In the slow-rolling cut "Can You Learn," T.I. beseeches a lover to look past his recent legal troubles to focus on "the good qualities within." This album asks something similar of listeners: His first since being released last year from federal prison following a probation violation, it surrounds a handful of his sharpest, most insightful songs with far less effective material -- tracks that vague out into club-rap utility or sag hopelessly under the weight of cornball sentiment. Like the early-'70s Marvin Gaye soundtrack that its title nods to, "Trouble Man" at its best examines the unseen cost of crime, as in "Can You Learn" (with R. Kelly) and "Wildside," which opens with one of several skits dramatizing the Atlanta rapper's various arrests. But he isn't strictly playing the reformer: "Sorry," a stirring collaboration with Andre 3000, insists, "You can't please everybody," while in "Who Want Some" T.I. boasts of indiscretions to come over a swaggering beat by DJ Toomp.

MIKAEL WOOD, LOS ANGELES TIMES

COUNTRY

Bobby Bare, "Darker Than Light" (Plowboy)

He has scored more than 30 country Top 20 hits, but at 77 Bare has maintained a lower profile than such contemporaries as Willie Nelson and Merle Haggard. This album, his first in seven years, is a reminder of how good he is. With backing that features members of Robert Plant's Band of Joy, including Buddy Miller on guitar, and covers of U2's "I Still Haven't Found What I'm Looking For" and Dylan's "Farewell, Angelina," this album obviously aims to earn Bare cachet among hip tastemakers. Yet he remains his unpretentious, down-home self. Mostly, the album relies on folk and blues standards. It's a measure of the still-robust Bare's deeply engaging manner and expressive abilities that he can make such familiar fare as "House of the Rising Sun," "Dark as a Dungeon" and "Tom Dooley" sound fresh and compelling. Meanwhile, his own poignant "I Was a Young Man Once" shows his songwriting skills remain sharp, and "The Devil and Billy Markham," a poem by Shel Silverstein set to music, echoes the pair's landmark collaborations of the '70s.

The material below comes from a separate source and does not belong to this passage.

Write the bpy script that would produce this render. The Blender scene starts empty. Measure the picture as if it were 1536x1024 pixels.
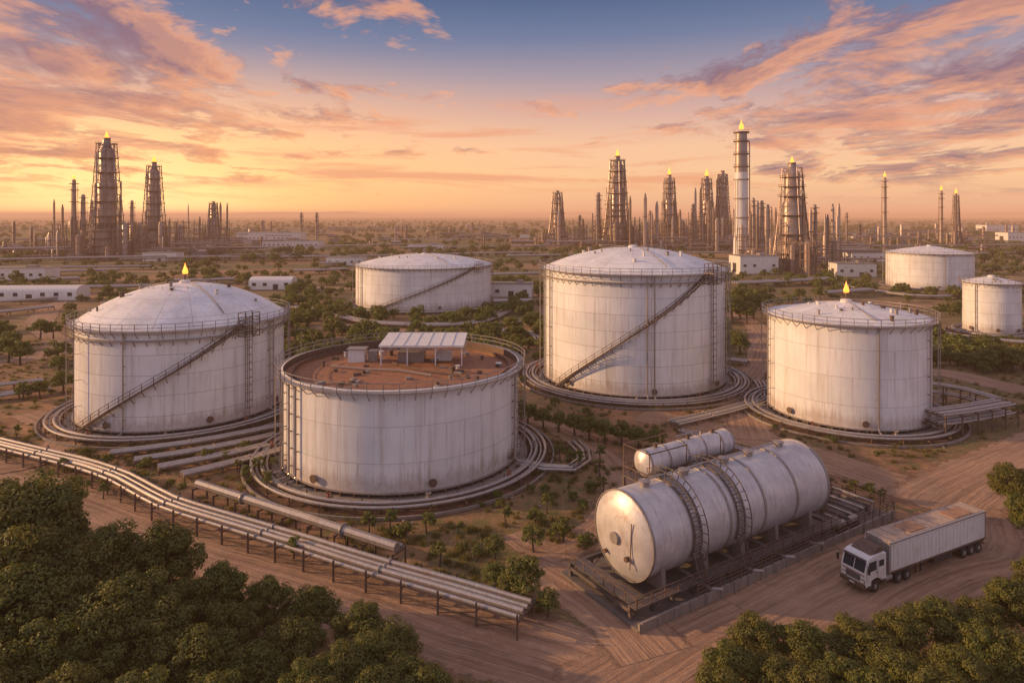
import bpy, math, random
from mathutils import Vector, Matrix
random.seed(7)
HAZE=True
sc=bpy.context.scene
pi=math.pi
CAMH=36.0; F=1000.0
def G(u,v):
    """plan position on the ground seen at frame pixel column u, row v from the camera"""
    d=CAMH*F/(v-322.0)
    return ((u-768.0)*d/F, d)
# ------------------------------------------------------------------ node helpers
def mth(nt,op,a,b=None,c=None,clamp=False):
    n=nt.nodes.new('ShaderNodeMath'); n.operation=op; n.use_clamp=clamp
    for i,v in enumerate((a,b,c)):
        if v is None: continue
        if isinstance(v,(int,float)): n.inputs[i].default_value=v
        else: nt.links.new(v,n.inputs[i])
    return n.outputs[0]
def setv(nt,sock,v):
    if isinstance(v,(tuple,list)):
        if len(v)==3 and len(sock.default_value)==4: v=tuple(v)+(1,)
        sock.default_value=v
    elif isinstance(v,(int,float)): sock.default_value=v
    else: nt.links.new(v,sock)
def mix(nt,f,a,b,blend='MIX'):
    n=nt.nodes.new('ShaderNodeMix'); n.data_type='RGBA'; n.blend_type=blend
    setv(nt,n.inputs[0],f); setv(nt,n.inputs[6],a); setv(nt,n.inputs[7],b)
    return n.outputs[2]
def ramp(nt,f,stops):
    n=nt.nodes.new('ShaderNodeValToRGB'); nt.links.new(f,n.inputs[0])
    el=n.color_ramp.elements
    while len(el)<len(stops): el.new(0.5)
    for e,(p,c) in zip(el,stops):
        e.position=p
        e.color=(c,c,c,1) if isinstance(c,(int,float)) else tuple(c)+(1,)
    return n.outputs[0]
def mapping(nt,vec,scale=(1,1,1),loc=(0,0,0),rot=(0,0,0)):
    n=nt.nodes.new('ShaderNodeMapping'); nt.links.new(vec,n.inputs[0])
    n.inputs['Scale'].default_value=scale; n.inputs['Location'].default_value=loc; n.inputs['Rotation'].default_value=rot
    return n.outputs[0]
def noise(nt,vec,scale,detail=4,rough=0.55,dist=0):
    n=nt.nodes.new('ShaderNodeTexNoise'); nt.links.new(vec,n.inputs['Vector'])
    n.inputs['Scale'].default_value=scale; n.inputs['Detail'].default_value=min(detail,5)
    n.inputs['Roughness'].default_value=rough; n.inputs['Distortion'].default_value=dist
    return n.outputs['Fac']
def sep(nt,vec):
    n=nt.nodes.new('ShaderNodeSeparateXYZ'); nt.links.new(vec,n.inputs[0]); return n.outputs
def comb(nt,x,y,z):
    n=nt.nodes.new('ShaderNodeCombineXYZ')
    for i,v in enumerate((x,y,z)): setv(nt,n.inputs[i],v)
    return n.outputs[0]
def bump(nt,h,strength,dist,bs):
    n=nt.nodes.new('ShaderNodeBump'); nt.links.new(h,n.inputs['Height'])
    n.inputs['Strength'].default_value=strength; n.inputs['Distance'].default_value=dist
    nt.links.new(n.outputs[0],bs.inputs['Normal'])
def newmat(name):
    m=bpy.data.materials.new(name); m.use_nodes=True; nt=m.node_tree
    bs=nt.nodes['Principled BSDF']; tc=nt.nodes.new('ShaderNodeTexCoord')
    return m,nt,bs,tc.outputs['Object'],nt.nodes['Material Output']
def paint(name,col,rough=0.5,metal=0.0,var=0.35,scale=0.8,dirt=None,dirt_amt=0.5,bmp=0.1):
    m,nt,bs,ob,out=newmat(name)
    n1=noise(nt,ob,scale,5,0.65); n2=noise(nt,mapping(nt,ob,(1,1,0.15)),scale*3,3,0.6)
    f=mth(nt,'MULTIPLY',mth(nt,'ADD',n1,n2),0.5)
    dk=tuple(c*(1-var) for c in col)
    c=mix(nt,ramp(nt,f,[(0.38,0.0),(0.62,1.0)]),dk,col)
    if dirt: c=mix(nt,ramp(nt,n1,[(0.48,0.0),(0.72,dirt_amt)]),c,dirt)
    nt.links.new(c,bs.inputs['Base Color'])
    bs.inputs['Roughness'].default_value=rough; bs.inputs['Metallic'].default_value=metal
    if bmp: bump(nt,n1,bmp,0.05,bs)
    return m
def emis(name,col,s):
    m,nt,bs,ob,out=newmat(name)
    bs.inputs['Base Color'].default_value=(0,0,0,1)
    n=noise(nt,ob,1.5,2)
    c=mix(nt,n,col,(1.0,0.36,0.05))
    nt.links.new(c,bs.inputs['Emission Color']); bs.inputs['Emission Strength'].default_value=s
    return m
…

NICK CRISTIANO, PHILADELPHIA INQUIRER

POP/R&B

Solange, "True" (Terrible)

This is the third go-round for Beyoncé's little sister. Released on a label co-founded by Chris Taylor of indie-rockers Grizzly Bear, "True" is a cool, slightly distant record that channels strains of nostalgia -- for the 1980s, for classic dance music -- that are more au courant in rock than in R&B. At times she recalls the dance-pop sugar rush of a Stacey Q. "Looks Good With Trouble" is washed out and drowsy, and "Don't Let Me Down" has a potent kick to go with its troubled lyric. "Losing You" is a highlight, with the astral new wave of, say, Alphaville, caressing Solange's pliant pleas. It's hard not to hear the echo in "Locked in Closets" of Janet Jackson's "Control," the song that began to establish her as a solo star outside her family's shadow. Solange knows from shadows.